Sunday, June 14, 2009

Ghost City

Last night, we went to Meta-House to watch Kampuchea : Death and Rebirth - a documentary made in early 1979, just after Phnom Penh fell to the invading Vietnamese forces. The East German filmmakers Walter Heynowski and Gerhard Scheumann were some of the first foreign journalists to get access to the country after the Khmer Rouge fell from power. The film has an overtly political agenda but was both powerful and informative. The extensive interviews with Khmer Rouge mouthpiece Ieng Thirith are quite hard to swallow, despite the filmmakers intentions to discredit her (Ieng Thirith is one of the five senior Khmer Rouge officials currently in detention and awaiting trial at the ECCC tribunal in Phnom Penh). However, the interviews with the few inhabitants of a decimated city and their incredibly raw emotional accounts of the events of the last four years are compelling. One group of university students had just returned to their college. Intellectuals were one of the groups particularly targeted by the Khmer Rouge and this group of around 100 students had collectively lost more than 800 family members - for most of them their entire family. It's clear that as some of the few educated people left in the country, they would be particularly responsible for reconstruction. Also striking from the footage was how developed Phnom Penh was prior to the 1970's - it has been described as the pearl of South-East Asia - the level of sophistication in education, healthcare and infrastructure was all suprising to me, all of which was destroyed by the Khmer Rouge.

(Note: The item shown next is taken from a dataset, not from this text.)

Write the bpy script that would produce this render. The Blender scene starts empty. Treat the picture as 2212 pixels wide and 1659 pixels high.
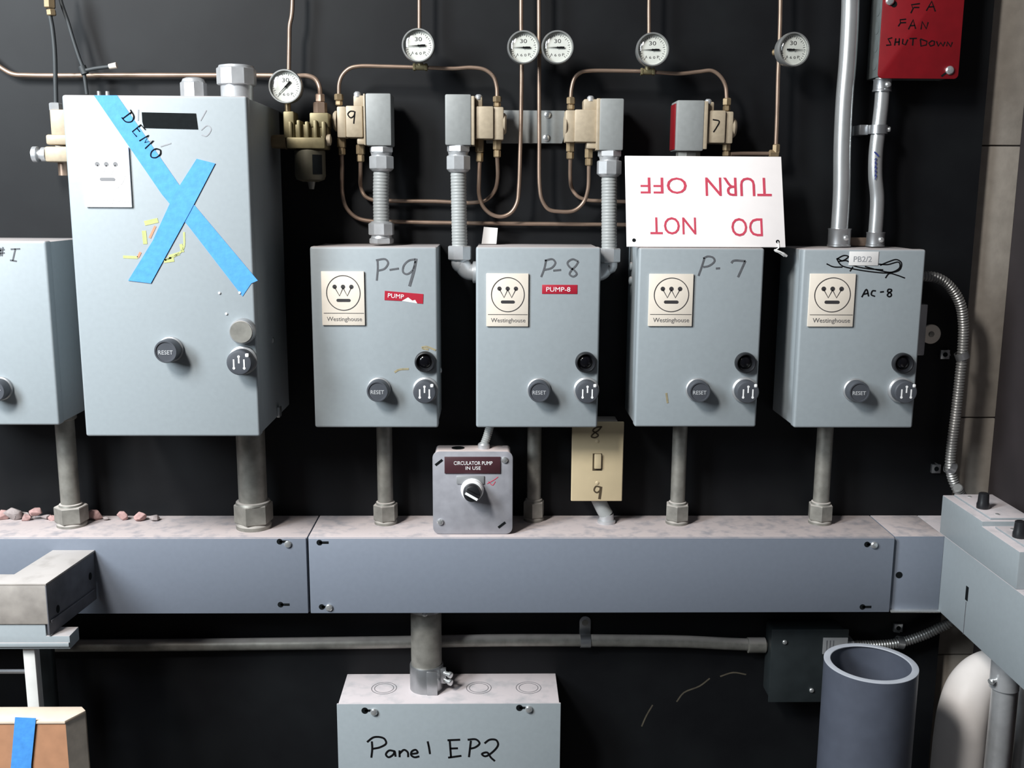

Most of all though, and the reason I would thoroughly recommend this documentary if you ever get a chance to watch it, are the incredible images of an empty city. In 1975,
the Khmer Rouge literally emptied Phom Penh and marched all the residents out to rural communes (read labour camps) in an attempt to create their agrarian utopia. Imagine a city evacuated in a single day and left deserted for four years. The filmmakers got access to the city just after it was taken by the Vietnamese, and the footage is unbelievable. Everything deserted, the signs of a hurried departure but also undisturbed houses full of possessions, and nature taking the streets back. The Vietnamese had to work quickly to restore essential services such as water and electricity before the city could be repopulated. Engineers are shown at the city power station and water plant trying to get systems back online. I think the eeriest scene in the film was the footage of ceiling fans and air conditioners in houses across the city coming back to life when the power was restored after their owners left them on four years earlier.